An MVP is not the smallest collection of features a team can technically release. It is the smallest coherent product experience that can produce evidence for an important business decision.
That distinction matters. Teams often remove features until a roadmap fits a budget, then call what remains an MVP. The result may be smaller, but it is not necessarily useful. It can lack a complete customer journey, a reason to return, or the operational support needed to learn from real use.
Begin with the decision, not the feature list
Before discussing screens or architecture, write down the decision the first release must inform.
Examples include:
- Will a specific buyer pay to solve this problem?
- Can a team complete this workflow without manual coordination?
- Does the proposed automation save enough effort to justify product investment?
- Can the business acquire and onboard customers through this channel?
A weak objective such as “validate the idea” is too broad. A useful objective identifies the audience, behaviour, and evidence that would change the next investment decision.
Define one primary user and one complete journey
Early products become expensive when they attempt to serve every future role at once. Choose the primary user whose behaviour carries the most commercial or operational evidence.
Then define one complete journey:
- What brings the user into the product?
- What information or action is required?
- Where does the core value become visible?
- What confirms the task is complete?
- What should make the user return?
The journey may require administration, support, or reporting behind the scenes. Those needs still matter, but some can initially be delivered through controlled manual operations rather than customer-facing software.
The goal is not to automate the whole business. It is to create a credible loop of customer value and learning.
Separate product risk from operational inconvenience
List the proposed capabilities and classify each one:
- Evidence-critical: without it, the release cannot test the core decision.
- Trust-critical: without it, a real customer should not use the product.
- Operationally necessary: the team needs it to deliver the experience repeatedly.
- Convenient: it saves effort but can be handled manually for a limited period.
- Future leverage: it matters only after the product has demonstrated demand.
This classification is more useful than a simple must-have and nice-to-have exercise. It exposes why an item matters and who absorbs the cost if it is postponed.
Security, privacy, data integrity, and basic production visibility are often trust-critical even when users never see them. A polished preference screen may be convenient. A sophisticated recommendation engine may be future leverage if the first question is whether users want the underlying workflow at all.
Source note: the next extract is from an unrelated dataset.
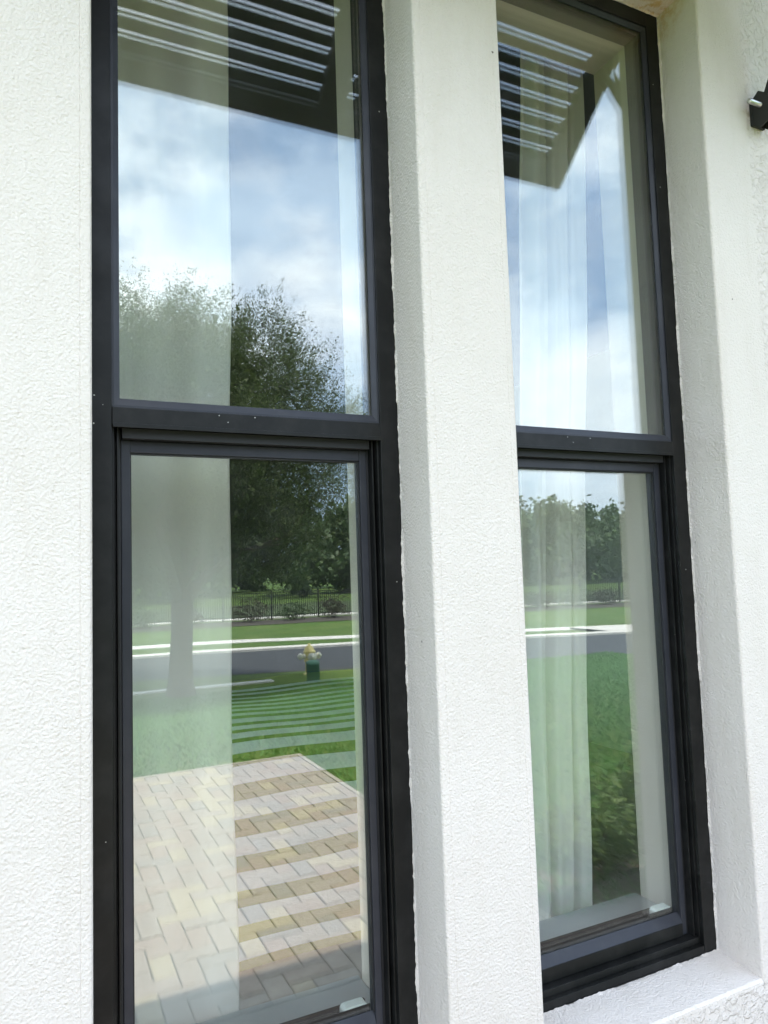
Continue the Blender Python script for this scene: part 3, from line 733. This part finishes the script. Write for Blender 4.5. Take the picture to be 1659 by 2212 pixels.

Design the manual parts deliberately
Manual operations are not automatically a failure. They become a problem when the team pretends they do not exist.
Document who performs each manual step, how long it can take, what data they need, and how errors are detected. Give internal users a basic but reliable way to complete the task. A simple administration view can be more valuable than several customer features if it keeps the experiment trustworthy.
Also define the threshold that will trigger automation. That might be transaction volume, handling time, error rate, or customer expectation. The threshold prevents a temporary workaround from becoming permanent neglect.
Build measurement into the release
An MVP without usable evidence is simply a small product.
For each important assumption, define:
- the user action that represents progress;
- the event or operational record that captures it;
- the expected baseline or target range;
- the qualitative context needed to interpret the number;
- the person responsible for reviewing the evidence.
Avoid collecting every possible event. Instrument the journey that supports the decision. Combine product analytics with interviews, support conversations, and operational observations. Early numbers rarely explain themselves.
Protect the foundations that are expensive to reverse
Moving quickly does not require disposable architecture. It requires selecting which foundations deserve care now.
Pay attention to identity, permissions, data ownership, audit requirements, integration boundaries, and the release process. These areas become painful when the product is successful and difficult to replace after customer data accumulates.
Other areas can remain deliberately simple. You may not need a complex service architecture, universal configuration engine, or automated scaling system for the first release. Architecture should support the next credible stage, not an imagined enterprise future.
Use a release brief that can reject work
A strong MVP brief contains:
- the primary audience;
- the business decision;
- the complete customer journey;
- the assumptions being tested;
- trust and operational constraints;
- explicit exclusions;
- success and stop criteria;
- the expected learning period after launch.
When a new request appears, ask whether it is necessary for that brief. If not, record it without adding it to the current commitment.
The final scope should feel slightly uncomfortable
Focused scope often feels incomplete to people imagining the mature product. That is normal. The first release is responsible for producing evidence, not fulfilling every part of the vision.
The right question is not whether anything else could improve the product. It is whether the release creates a trustworthy path through the core value and enough evidence to decide what deserves investment next.